Aunque dejé de interesarme por el género hace años, siempre he creído que las cosas mejorarían notablemente en el país si de vez en cuando en las alturas del poder la voz de un poeta dejara escuchar su canto de esperanza. En lugar de tanto ruido y disonancia habría así reposo para el espíritu, suficiente tranquilidad y sosiego para hallar un camino adecuado, en medio del laberinto en que nos encontramos.
La crudeza de nuestras realidades ha cercenado la imaginación, el toque mágico que tantas veces se precisa para encontrar fuera del quehacer político, sórdido e insensible, la llave de soluciones a los problemas del país.

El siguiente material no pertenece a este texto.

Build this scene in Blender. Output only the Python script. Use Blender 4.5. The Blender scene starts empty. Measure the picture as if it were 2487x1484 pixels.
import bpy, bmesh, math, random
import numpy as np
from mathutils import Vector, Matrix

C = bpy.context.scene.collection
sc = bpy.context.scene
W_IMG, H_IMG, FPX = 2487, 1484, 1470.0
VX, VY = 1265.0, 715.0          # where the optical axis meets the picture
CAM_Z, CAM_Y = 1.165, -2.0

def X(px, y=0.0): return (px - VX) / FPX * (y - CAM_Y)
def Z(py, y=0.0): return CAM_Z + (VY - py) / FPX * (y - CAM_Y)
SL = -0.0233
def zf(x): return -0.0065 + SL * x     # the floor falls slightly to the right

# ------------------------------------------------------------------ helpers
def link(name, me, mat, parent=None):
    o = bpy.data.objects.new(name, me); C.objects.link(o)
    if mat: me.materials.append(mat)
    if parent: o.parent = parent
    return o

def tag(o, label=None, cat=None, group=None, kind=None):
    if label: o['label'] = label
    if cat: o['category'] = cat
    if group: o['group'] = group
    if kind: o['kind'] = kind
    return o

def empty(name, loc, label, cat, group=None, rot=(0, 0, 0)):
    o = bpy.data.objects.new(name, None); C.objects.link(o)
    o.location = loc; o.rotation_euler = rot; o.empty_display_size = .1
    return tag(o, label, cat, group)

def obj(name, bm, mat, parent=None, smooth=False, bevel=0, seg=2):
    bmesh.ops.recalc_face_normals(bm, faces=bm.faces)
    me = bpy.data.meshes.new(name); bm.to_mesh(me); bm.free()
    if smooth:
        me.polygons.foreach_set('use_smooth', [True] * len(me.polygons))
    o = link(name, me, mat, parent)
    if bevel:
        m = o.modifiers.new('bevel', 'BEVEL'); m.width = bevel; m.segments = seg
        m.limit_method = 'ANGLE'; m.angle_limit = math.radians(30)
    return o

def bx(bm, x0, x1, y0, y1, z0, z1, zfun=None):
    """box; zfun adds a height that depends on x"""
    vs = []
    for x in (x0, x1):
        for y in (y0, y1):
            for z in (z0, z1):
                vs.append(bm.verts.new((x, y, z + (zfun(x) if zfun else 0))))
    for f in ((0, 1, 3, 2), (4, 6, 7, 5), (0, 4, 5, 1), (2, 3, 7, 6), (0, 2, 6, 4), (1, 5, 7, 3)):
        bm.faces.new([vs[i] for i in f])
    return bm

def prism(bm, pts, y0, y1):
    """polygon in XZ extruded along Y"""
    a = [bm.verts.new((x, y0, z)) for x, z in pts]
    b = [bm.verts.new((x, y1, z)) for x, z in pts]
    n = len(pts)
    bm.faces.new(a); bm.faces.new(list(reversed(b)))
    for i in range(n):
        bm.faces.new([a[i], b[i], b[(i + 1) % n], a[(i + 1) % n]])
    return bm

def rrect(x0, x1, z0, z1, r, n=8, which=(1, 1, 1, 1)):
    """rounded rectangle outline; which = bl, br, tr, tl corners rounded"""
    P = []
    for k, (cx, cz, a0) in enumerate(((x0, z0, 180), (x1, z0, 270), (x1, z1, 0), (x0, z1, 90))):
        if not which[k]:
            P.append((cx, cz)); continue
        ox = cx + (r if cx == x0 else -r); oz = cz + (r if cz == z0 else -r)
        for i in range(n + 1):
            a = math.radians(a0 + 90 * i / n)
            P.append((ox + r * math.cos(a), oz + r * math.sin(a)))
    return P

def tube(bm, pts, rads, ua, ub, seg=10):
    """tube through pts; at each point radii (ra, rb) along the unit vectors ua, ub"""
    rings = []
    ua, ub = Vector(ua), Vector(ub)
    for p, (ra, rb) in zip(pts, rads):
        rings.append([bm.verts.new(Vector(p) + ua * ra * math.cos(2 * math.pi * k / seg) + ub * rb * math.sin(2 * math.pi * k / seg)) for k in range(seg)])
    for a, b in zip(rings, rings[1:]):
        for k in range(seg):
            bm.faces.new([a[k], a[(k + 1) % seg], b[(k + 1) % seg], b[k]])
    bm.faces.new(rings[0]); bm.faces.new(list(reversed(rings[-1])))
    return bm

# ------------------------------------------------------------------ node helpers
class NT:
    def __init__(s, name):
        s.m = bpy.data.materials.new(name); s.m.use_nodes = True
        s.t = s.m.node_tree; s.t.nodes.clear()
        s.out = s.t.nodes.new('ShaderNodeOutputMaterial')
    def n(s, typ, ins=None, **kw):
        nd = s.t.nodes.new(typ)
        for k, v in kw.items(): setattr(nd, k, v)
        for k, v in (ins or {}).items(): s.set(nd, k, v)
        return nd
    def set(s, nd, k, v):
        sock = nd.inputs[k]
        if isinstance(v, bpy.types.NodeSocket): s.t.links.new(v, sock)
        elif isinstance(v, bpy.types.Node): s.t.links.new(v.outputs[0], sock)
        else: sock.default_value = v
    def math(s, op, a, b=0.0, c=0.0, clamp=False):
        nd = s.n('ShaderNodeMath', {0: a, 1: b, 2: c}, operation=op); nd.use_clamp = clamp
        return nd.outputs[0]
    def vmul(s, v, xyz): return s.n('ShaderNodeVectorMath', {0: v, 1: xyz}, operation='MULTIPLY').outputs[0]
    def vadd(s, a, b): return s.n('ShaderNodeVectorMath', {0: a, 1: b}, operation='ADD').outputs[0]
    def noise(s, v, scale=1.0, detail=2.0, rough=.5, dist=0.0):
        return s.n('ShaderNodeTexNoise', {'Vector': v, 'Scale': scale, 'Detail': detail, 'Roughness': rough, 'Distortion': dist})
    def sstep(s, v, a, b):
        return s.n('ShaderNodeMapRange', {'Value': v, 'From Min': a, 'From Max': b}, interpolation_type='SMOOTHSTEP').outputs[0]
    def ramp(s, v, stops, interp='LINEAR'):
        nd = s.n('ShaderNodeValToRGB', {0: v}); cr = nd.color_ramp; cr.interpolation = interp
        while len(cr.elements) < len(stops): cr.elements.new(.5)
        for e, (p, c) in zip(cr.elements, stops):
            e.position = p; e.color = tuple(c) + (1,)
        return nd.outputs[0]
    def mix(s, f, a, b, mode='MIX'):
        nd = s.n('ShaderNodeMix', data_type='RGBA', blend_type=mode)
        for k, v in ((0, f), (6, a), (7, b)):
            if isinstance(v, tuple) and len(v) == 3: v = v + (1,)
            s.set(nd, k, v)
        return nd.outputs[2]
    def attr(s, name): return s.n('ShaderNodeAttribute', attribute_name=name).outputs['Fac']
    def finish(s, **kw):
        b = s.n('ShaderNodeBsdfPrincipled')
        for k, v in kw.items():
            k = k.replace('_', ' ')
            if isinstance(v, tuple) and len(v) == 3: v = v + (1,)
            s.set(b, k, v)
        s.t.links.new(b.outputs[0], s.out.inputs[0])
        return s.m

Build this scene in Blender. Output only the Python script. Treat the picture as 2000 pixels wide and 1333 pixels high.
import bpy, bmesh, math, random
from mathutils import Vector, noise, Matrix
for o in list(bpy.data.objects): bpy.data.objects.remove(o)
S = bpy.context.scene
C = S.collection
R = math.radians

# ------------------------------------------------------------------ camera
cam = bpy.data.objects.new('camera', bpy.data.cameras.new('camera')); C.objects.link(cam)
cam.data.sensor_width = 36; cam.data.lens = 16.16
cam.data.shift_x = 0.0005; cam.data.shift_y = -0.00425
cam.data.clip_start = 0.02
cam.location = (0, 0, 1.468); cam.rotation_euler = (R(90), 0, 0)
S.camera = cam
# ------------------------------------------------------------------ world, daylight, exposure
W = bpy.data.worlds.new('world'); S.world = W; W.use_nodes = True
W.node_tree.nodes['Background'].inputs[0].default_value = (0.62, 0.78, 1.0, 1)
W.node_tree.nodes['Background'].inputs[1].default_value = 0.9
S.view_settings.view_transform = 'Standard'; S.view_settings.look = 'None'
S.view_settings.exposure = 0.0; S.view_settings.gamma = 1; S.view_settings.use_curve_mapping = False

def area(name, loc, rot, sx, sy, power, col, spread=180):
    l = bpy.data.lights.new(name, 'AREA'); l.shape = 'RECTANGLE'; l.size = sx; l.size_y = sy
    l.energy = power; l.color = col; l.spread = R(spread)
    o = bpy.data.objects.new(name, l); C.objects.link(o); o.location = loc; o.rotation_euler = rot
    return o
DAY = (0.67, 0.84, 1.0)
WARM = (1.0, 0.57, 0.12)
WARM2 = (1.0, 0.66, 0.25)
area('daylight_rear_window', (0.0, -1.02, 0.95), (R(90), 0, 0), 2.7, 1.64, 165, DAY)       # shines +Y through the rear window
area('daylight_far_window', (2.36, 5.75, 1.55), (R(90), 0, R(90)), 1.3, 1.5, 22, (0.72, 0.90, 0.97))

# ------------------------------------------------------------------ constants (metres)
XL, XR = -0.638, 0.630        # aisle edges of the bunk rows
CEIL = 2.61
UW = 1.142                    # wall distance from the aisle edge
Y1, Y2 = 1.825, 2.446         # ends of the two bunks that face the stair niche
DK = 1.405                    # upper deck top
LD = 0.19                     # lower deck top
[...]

Y es que el defecto principal de los dirigentes nacionales es su incapacidad para encontrar en la belleza de la forma un método de acción político y aceptarlo como una fórmula viable. Prefieren el sistema directo y franco de la ofensa y la brusquedad. Tal vez pudieran aprender de aquel que tanto denostaron y que hace años, ante la estatua de un poeta en el acto inaugural de una plaza, en medio del trajinar cotidiano de la presidencia, fue capaz de encontrar la siguiente inspiración:
“Los versos de amor de Fabio Fiallo son invariables y eternos, como lo son las efusiones del corazón humano. Muchas parejas de enamorados, algunas de las cuales ignorarán tal vez la propia existencia del autor de ‘La canción de una vida’ y habrían leído acaso, como composiciones anónimas, muchas de las coleccionadas en sus libros, acudirán en la alta noche a esta plaza, atraídas por su soledad y por el rumor de sus fuentes, y al pasar entre el murmullo de las hojas junto a la estatua del poeta, con las manos entrelazadas, se musitarán como un secreto al oído los versos inolvidables:
“Por la verde alameda silenciosos/íbamos ella y yo; /la luna tras los montes ascendía/en la fronda cantaba el ruiseñor”.